**Stated exercise**: Write out the data again in full, exactly as it reads.

**Information supplied**:
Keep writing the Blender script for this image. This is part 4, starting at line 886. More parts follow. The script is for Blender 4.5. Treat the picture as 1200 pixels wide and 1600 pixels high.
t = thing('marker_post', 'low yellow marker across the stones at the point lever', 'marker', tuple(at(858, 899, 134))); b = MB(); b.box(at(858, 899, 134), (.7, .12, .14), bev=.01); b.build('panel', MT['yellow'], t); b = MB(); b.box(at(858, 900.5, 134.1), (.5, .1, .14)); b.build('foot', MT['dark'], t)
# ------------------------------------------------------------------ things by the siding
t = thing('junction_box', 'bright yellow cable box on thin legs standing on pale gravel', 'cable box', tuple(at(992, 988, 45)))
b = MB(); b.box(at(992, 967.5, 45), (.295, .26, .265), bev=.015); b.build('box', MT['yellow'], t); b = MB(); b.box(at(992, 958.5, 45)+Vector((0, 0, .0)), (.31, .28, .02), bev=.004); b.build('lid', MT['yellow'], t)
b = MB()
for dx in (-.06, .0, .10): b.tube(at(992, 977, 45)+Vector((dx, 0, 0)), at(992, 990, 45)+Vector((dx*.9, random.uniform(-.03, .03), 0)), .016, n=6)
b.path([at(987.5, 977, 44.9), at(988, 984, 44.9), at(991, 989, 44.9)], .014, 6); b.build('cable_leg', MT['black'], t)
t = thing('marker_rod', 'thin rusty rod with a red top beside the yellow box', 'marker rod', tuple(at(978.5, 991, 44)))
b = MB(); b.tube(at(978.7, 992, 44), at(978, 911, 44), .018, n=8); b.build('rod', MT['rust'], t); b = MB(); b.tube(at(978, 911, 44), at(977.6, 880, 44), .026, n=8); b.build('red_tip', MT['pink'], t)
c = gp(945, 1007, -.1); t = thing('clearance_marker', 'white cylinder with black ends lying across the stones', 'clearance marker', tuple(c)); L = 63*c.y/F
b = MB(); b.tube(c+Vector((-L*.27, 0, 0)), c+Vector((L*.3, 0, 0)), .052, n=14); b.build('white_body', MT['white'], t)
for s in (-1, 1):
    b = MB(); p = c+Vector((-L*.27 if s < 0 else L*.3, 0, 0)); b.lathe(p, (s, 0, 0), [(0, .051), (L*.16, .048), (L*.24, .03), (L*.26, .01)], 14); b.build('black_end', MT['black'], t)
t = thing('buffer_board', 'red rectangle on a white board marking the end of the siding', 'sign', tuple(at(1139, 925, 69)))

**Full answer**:
Keep writing the Blender script for this image. This is part 4, starting at line 886. More parts follow. The script is for Blender 4.5. Treat the picture as 1200 pixels wide and 1600 pixels high.
t = thing('marker_post', 'low yellow marker across the stones at the point lever', 'marker', tuple(at(858, 899, 134))); b = MB(); b.box(at(858, 899, 134), (.7, .12, .14), bev=.01); b.build('panel', MT['yellow'], t); b = MB(); b.box(at(858, 900.5, 134.1), (.5, .1, .14)); b.build('foot', MT['dark'], t)
# ------------------------------------------------------------------ things by the siding
t = thing('junction_box', 'bright yellow cable box on thin legs standing on pale gravel', 'cable box', tuple(at(992, 988, 45)))
b = MB(); b.box(at(992, 967.5, 45), (.295, .26, .265), bev=.015); b.build('box', MT['yellow'], t); b = MB(); b.box(at(992, 958.5, 45)+Vector((0, 0, .0)), (.31, .28, .02), bev=.004); b.build('lid', MT['yellow'], t)
b = MB()
for dx in (-.06, .0, .10): b.tube(at(992, 977, 45)+Vector((dx, 0, 0)), at(992, 990, 45)+Vector((dx*.9, random.uniform(-.03, .03), 0)), .016, n=6)
b.path([at(987.5, 977, 44.9), at(988, 984, 44.9), at(991, 989, 44.9)], .014, 6); b.build('cable_leg', MT['black'], t)
t = thing('marker_rod', 'thin rusty rod with a red top beside the yellow box', 'marker rod', tuple(at(978.5, 991, 44)))
b = MB(); b.tube(at(978.7, 992, 44), at(978, 911, 44), .018, n=8); b.build('rod', MT['rust'], t); b = MB(); b.tube(at(978, 911, 44), at(977.6, 880, 44), .026, n=8); b.build('red_tip', MT['pink'], t)
c = gp(945, 1007, -.1); t = thing('clearance_marker', 'white cylinder with black ends lying across the stones', 'clearance marker', tuple(c)); L = 63*c.y/F
b = MB(); b.tube(c+Vector((-L*.27, 0, 0)), c+Vector((L*.3, 0, 0)), .052, n=14); b.build('white_body', MT['white'], t)
for s in (-1, 1):
    b = MB(); p = c+Vector((-L*.27 if s < 0 else L*.3, 0, 0)); b.lathe(p, (s, 0, 0), [(0, .051), (L*.16, .048), (L*.24, .03), (L*.26, .01)], 14); b.build('black_end', MT['black'], t)
t = thing('buffer_board', 'red rectangle on a white board marking the end of the siding', 'sign', tuple(at(1139, 925, 69)))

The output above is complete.